== Given data ==
━━━━━━━━━━━━━━━━━━━━━━━━━━━━━━

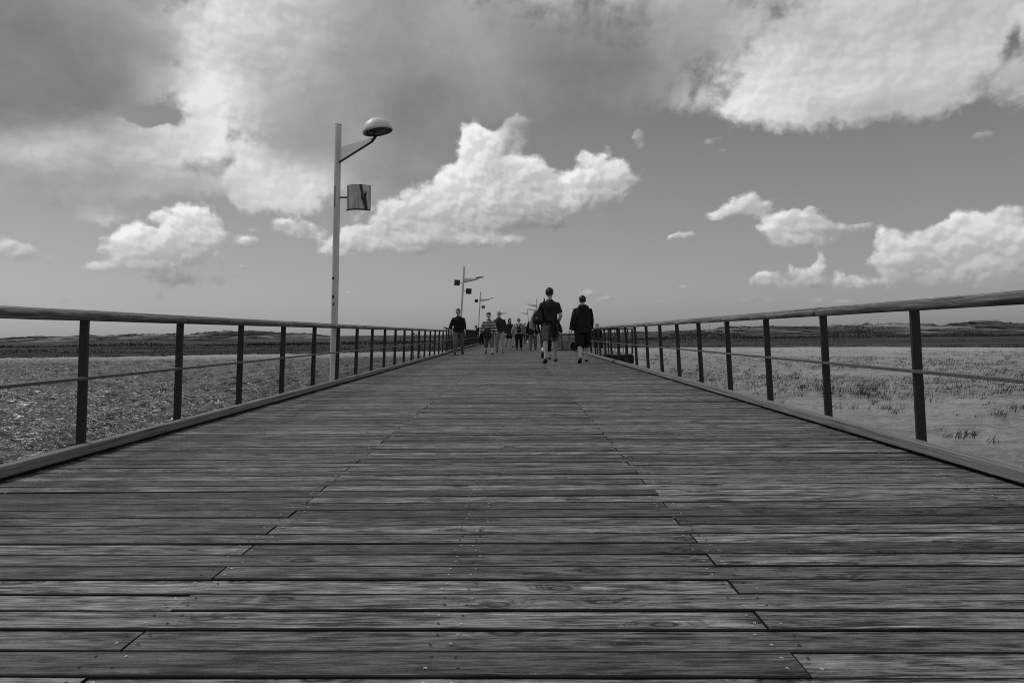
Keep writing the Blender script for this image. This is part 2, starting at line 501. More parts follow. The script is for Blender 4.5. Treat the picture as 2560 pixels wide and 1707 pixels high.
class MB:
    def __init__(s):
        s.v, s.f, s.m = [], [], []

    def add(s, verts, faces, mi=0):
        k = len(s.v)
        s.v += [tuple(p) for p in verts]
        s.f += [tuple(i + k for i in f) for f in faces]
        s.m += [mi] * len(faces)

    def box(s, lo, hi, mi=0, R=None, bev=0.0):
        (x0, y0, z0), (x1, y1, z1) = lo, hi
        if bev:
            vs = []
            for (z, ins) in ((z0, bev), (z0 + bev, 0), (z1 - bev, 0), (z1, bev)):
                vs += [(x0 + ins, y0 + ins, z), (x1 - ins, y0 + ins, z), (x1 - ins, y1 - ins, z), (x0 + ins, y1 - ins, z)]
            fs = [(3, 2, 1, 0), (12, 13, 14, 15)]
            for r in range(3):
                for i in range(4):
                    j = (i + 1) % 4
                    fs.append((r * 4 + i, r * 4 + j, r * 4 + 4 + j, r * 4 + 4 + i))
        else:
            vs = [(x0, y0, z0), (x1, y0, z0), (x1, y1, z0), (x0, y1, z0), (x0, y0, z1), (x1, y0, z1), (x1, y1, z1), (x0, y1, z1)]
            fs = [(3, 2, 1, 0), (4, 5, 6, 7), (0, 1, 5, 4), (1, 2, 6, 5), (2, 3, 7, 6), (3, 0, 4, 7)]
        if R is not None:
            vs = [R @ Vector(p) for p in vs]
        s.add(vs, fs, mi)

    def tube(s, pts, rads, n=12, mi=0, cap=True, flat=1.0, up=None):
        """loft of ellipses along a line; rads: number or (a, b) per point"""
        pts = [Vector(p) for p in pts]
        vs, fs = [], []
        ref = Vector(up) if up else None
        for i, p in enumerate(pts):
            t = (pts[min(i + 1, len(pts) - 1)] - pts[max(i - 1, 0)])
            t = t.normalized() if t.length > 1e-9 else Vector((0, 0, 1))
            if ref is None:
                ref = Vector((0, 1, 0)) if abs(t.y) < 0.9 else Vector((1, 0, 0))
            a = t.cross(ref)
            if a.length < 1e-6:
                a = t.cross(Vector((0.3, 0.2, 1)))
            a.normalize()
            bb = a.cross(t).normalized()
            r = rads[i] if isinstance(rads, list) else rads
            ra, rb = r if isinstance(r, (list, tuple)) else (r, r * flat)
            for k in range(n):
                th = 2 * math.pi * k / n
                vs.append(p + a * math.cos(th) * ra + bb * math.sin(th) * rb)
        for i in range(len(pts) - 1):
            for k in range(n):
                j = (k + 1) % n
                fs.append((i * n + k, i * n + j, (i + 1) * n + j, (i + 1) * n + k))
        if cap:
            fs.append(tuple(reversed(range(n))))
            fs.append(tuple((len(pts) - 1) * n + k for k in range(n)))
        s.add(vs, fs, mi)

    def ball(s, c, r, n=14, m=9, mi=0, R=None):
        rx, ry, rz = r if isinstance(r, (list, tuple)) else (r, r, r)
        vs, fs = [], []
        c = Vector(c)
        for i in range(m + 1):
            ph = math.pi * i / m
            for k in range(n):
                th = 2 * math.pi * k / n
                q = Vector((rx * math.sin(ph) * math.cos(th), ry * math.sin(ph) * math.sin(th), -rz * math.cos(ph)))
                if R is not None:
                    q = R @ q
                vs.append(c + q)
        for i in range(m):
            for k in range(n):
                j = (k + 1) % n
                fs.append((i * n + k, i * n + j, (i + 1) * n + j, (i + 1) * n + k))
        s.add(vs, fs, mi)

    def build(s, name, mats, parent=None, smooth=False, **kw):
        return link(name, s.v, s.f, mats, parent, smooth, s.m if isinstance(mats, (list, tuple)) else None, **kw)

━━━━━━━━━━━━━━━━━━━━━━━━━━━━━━

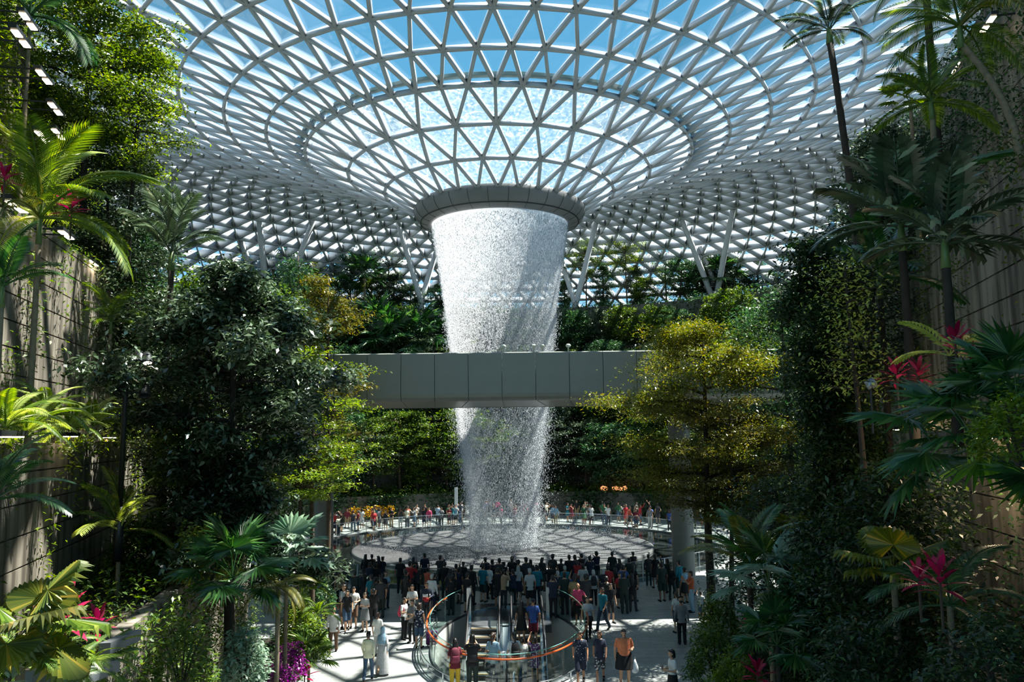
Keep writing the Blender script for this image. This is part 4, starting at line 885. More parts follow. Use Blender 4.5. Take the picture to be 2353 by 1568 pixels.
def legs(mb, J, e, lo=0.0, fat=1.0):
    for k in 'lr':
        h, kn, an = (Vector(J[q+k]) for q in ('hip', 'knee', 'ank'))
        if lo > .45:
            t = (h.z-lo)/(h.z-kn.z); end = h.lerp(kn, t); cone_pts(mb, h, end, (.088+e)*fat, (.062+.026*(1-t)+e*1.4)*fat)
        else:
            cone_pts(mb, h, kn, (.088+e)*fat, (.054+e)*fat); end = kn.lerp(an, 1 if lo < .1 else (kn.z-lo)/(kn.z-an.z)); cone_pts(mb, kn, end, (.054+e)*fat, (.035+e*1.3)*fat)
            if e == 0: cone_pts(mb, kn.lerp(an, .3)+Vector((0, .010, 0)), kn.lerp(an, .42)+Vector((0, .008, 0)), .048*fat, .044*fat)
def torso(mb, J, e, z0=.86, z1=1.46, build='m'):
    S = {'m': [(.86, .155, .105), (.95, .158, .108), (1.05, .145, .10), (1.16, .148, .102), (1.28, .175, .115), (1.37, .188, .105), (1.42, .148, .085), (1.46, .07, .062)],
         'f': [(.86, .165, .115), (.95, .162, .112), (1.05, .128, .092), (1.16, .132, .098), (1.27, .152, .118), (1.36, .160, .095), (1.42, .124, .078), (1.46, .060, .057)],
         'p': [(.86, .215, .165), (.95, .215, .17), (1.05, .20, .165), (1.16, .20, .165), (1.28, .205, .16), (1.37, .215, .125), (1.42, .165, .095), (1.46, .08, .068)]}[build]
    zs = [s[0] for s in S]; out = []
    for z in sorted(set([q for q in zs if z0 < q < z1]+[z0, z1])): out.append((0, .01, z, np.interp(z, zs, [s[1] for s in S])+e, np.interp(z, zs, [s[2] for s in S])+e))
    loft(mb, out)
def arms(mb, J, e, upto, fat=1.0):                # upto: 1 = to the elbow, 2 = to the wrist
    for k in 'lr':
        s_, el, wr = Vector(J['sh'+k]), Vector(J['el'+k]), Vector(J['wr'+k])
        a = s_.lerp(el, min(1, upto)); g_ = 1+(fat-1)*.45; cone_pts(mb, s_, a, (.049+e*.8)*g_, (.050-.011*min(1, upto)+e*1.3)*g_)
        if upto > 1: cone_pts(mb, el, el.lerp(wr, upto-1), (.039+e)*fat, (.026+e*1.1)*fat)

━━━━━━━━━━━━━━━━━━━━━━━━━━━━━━

== Given instruction ==
Copy down every line of the material above that includes the string "image".

== Full solution ==
Keep writing the Blender script for this image. This is part 2, starting at line 501. More parts follow. The script is for Blender 4.5. Treat the picture as 2560 pixels wide and 1707 pixels high.
Keep writing the Blender script for this image. This is part 4, starting at line 885. More parts follow. Use Blender 4.5. Take the picture to be 2353 by 1568 pixels.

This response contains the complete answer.